Dans ce contexte, la mort de George Floyd en mai 2020 «a mis le feu aux poudres», poursuit Amélie Escobar. Les conditions de sa mort ont en effet été particulièrement «traumatisantes» mais ont permis une prise de conscience au sein de toute la population de l’étendu de la question. En 2005, seuls 30 % des Américains considéraient qu’il y avait un problème au niveau des relations entre blancs et afro-américains. En 2020, ce pourcentage est passé à 73% souligne la chercheur pour qui c’est «un basculement».
Mais depuis les élections de 2010, 25 États ont durci leur législation concernant l’accès au vote et cela pénalise très majoritairement les membres des minorités et tout particulièrement les afro-américains.

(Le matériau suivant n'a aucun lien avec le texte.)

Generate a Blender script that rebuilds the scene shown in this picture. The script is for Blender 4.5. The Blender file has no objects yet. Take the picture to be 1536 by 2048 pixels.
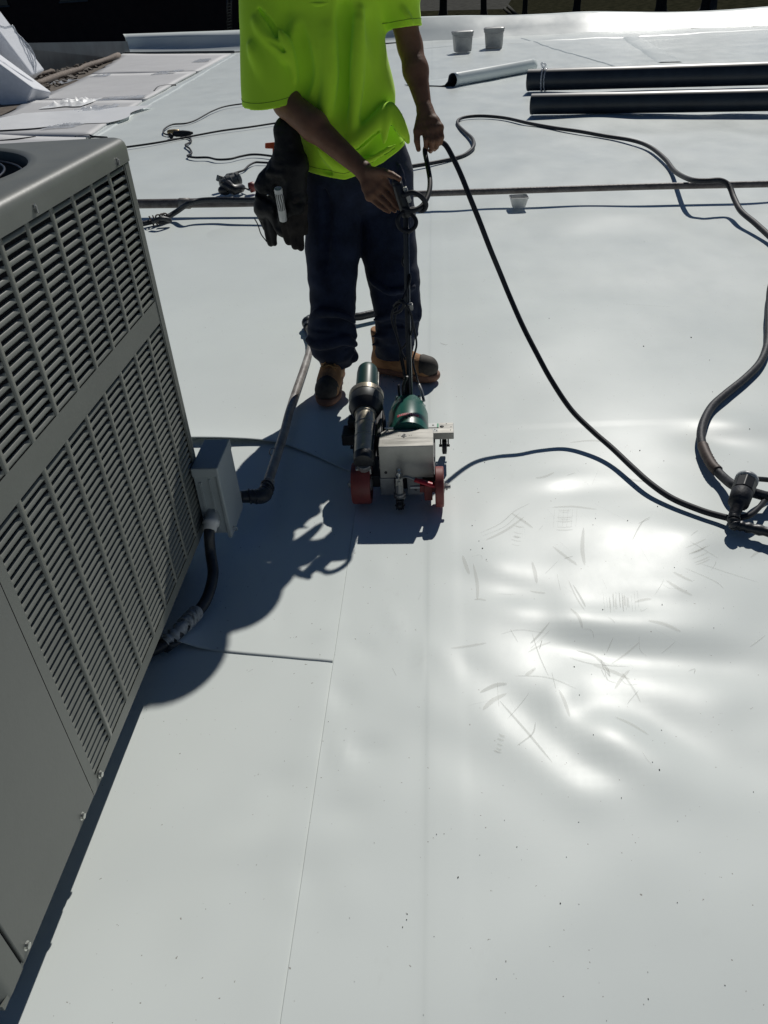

Discours radicalisé à droite
Si les Américains ont été capables d’élire un président métis en 2008 en la personne de Barack Obama et une vice-présidente métisse en novembre dernier, avec Kamala Harris ils montrent que la société américaine n’en est plus aux années 1920 ou 1960. Mais l’élection de Barack Obama a paradoxalement ravivé la fracture idéologique qui est réapparu lors des mandats de Bill Clinton dans les années 1990. La droite de l’époque s’est radicalisée, note Amélie Escobar, ce qui a permis de légitimer des discours racistes plus décomplexés, et de contester à Barack Obama son «américanité».
«Depuis, la fracture se creuse et la polarisation devient tellement extrême qu’on a du mal à imaginer comment réussir à trouver un semblant de chemin d’unité et à imaginer les enjeux sur lesquels les Américains peuvent se retrouver; il est très difficile de trouver un consensus», conclut Amélie Escobar.